Wherever the string "pixels" appears, copy the whole line.

= = =

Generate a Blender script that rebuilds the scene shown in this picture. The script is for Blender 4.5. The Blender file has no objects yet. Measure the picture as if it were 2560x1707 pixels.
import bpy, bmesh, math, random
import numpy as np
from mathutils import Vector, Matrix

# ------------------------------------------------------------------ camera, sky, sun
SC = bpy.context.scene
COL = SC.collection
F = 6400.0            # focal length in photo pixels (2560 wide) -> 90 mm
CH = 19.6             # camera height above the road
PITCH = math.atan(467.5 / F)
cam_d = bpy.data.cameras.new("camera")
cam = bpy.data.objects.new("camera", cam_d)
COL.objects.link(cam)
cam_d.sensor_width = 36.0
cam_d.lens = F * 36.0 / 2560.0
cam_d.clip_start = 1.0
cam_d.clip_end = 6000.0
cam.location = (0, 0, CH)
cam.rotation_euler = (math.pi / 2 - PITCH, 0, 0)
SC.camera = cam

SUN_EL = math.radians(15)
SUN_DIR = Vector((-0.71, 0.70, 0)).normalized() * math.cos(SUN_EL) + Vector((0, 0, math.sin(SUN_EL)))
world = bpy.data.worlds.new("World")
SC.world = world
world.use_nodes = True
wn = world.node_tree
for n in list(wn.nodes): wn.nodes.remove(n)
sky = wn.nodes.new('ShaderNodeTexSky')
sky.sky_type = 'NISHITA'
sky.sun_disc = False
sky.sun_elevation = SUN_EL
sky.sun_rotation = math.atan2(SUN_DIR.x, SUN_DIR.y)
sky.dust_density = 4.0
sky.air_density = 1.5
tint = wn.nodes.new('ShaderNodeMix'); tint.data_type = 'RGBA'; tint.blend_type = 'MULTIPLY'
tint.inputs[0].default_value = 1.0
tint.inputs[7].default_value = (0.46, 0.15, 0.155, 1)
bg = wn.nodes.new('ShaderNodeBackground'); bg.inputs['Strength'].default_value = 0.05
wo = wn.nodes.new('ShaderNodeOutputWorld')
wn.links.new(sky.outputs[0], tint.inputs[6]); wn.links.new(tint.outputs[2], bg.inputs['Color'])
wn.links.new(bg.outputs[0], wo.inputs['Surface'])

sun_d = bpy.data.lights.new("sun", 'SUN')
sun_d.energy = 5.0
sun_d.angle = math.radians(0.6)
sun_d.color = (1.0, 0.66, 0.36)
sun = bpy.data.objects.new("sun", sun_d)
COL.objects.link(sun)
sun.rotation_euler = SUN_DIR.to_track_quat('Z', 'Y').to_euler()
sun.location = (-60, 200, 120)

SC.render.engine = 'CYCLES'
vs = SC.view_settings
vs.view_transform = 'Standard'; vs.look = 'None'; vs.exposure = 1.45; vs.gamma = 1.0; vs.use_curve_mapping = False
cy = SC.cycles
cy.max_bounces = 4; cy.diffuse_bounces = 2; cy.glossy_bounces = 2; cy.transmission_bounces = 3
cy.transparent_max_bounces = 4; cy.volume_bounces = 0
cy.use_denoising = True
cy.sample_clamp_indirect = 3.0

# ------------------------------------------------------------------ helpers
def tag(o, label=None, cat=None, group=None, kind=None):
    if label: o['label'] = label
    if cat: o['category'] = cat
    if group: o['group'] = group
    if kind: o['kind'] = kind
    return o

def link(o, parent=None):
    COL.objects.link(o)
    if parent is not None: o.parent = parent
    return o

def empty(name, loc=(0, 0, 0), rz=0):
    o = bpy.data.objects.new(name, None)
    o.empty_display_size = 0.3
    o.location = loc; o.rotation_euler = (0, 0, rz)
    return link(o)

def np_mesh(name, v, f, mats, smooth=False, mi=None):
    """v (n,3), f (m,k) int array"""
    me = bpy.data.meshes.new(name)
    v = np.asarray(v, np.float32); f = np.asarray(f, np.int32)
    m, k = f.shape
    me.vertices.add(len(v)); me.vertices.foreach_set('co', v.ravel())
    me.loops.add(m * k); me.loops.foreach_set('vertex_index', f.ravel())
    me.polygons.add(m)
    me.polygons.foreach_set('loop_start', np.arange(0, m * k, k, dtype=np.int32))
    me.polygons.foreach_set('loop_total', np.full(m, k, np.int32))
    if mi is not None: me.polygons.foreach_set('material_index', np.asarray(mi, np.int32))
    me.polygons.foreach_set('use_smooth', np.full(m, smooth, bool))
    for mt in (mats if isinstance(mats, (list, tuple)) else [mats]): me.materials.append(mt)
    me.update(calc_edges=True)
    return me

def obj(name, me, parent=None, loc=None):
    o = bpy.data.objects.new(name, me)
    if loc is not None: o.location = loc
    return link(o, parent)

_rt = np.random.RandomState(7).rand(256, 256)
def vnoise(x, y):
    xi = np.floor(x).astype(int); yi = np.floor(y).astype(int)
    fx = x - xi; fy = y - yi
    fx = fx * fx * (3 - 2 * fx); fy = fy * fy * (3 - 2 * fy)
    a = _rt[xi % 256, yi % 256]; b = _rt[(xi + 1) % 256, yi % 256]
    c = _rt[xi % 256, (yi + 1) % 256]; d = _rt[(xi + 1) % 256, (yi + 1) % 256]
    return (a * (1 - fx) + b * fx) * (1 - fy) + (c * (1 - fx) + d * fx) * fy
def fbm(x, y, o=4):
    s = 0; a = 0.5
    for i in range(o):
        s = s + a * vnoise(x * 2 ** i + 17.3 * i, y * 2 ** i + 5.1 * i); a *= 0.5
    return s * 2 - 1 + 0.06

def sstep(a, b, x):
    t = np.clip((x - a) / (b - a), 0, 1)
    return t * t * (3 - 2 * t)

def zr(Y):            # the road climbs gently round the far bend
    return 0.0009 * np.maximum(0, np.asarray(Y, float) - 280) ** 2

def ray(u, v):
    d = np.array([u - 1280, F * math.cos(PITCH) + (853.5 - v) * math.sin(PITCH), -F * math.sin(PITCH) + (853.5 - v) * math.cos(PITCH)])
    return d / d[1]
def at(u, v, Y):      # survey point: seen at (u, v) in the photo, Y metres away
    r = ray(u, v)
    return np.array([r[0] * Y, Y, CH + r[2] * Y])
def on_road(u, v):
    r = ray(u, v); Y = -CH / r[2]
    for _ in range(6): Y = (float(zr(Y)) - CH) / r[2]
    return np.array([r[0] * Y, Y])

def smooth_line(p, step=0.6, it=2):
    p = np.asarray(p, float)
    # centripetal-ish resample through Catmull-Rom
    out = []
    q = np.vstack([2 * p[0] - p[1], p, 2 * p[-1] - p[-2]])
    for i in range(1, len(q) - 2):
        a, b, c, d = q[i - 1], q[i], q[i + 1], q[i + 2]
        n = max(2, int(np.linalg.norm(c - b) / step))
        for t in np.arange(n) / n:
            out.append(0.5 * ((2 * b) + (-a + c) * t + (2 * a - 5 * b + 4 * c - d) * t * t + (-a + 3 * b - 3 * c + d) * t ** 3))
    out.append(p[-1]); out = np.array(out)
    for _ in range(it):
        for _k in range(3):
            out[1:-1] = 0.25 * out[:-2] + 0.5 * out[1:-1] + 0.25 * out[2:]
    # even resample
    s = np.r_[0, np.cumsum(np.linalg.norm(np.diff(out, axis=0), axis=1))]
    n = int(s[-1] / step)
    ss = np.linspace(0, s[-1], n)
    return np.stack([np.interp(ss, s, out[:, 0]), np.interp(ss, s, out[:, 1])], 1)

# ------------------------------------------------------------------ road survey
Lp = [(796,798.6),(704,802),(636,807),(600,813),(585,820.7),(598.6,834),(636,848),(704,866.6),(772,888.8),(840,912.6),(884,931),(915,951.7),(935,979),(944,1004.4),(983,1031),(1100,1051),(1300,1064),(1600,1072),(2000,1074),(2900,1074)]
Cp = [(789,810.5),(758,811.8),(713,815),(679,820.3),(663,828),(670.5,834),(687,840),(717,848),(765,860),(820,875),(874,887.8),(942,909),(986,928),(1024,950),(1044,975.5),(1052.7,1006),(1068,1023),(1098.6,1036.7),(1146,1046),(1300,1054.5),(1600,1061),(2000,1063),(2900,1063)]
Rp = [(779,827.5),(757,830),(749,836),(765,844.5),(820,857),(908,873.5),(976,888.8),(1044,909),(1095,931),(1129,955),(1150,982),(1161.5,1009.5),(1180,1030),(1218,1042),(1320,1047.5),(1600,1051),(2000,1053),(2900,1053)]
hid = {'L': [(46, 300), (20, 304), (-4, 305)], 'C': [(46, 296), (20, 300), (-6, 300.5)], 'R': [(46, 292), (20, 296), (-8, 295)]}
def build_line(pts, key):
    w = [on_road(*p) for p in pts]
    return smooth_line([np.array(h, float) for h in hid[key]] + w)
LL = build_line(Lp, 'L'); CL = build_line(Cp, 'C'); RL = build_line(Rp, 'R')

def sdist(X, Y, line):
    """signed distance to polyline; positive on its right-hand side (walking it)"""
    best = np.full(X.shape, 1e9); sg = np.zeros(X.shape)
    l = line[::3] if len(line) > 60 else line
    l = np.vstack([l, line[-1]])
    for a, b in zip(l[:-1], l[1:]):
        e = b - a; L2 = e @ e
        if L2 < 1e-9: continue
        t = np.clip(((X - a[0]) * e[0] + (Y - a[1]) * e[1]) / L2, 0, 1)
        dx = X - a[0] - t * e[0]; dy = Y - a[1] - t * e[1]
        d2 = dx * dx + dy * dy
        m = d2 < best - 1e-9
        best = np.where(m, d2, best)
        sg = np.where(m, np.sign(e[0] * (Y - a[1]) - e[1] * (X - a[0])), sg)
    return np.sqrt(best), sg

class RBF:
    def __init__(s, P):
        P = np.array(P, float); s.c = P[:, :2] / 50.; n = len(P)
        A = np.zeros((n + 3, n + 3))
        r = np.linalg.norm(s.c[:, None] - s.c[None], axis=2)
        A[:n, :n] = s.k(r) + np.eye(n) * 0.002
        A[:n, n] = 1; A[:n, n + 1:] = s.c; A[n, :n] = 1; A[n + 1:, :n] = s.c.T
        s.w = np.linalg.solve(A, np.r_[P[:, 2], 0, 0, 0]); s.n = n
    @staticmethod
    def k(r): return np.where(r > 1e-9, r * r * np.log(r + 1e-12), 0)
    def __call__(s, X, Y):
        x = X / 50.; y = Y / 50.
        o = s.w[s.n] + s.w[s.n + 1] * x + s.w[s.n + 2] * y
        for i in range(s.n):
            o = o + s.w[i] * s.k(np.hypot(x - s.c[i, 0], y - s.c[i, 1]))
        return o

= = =

*Solution to this exercise*:
Generate a Blender script that rebuilds the scene shown in this picture. The script is for Blender 4.5. The Blender file has no objects yet. Measure the picture as if it were 2560x1707 pixels.
F = 6400.0            # focal length in photo pixels (2560 wide) -> 90 mm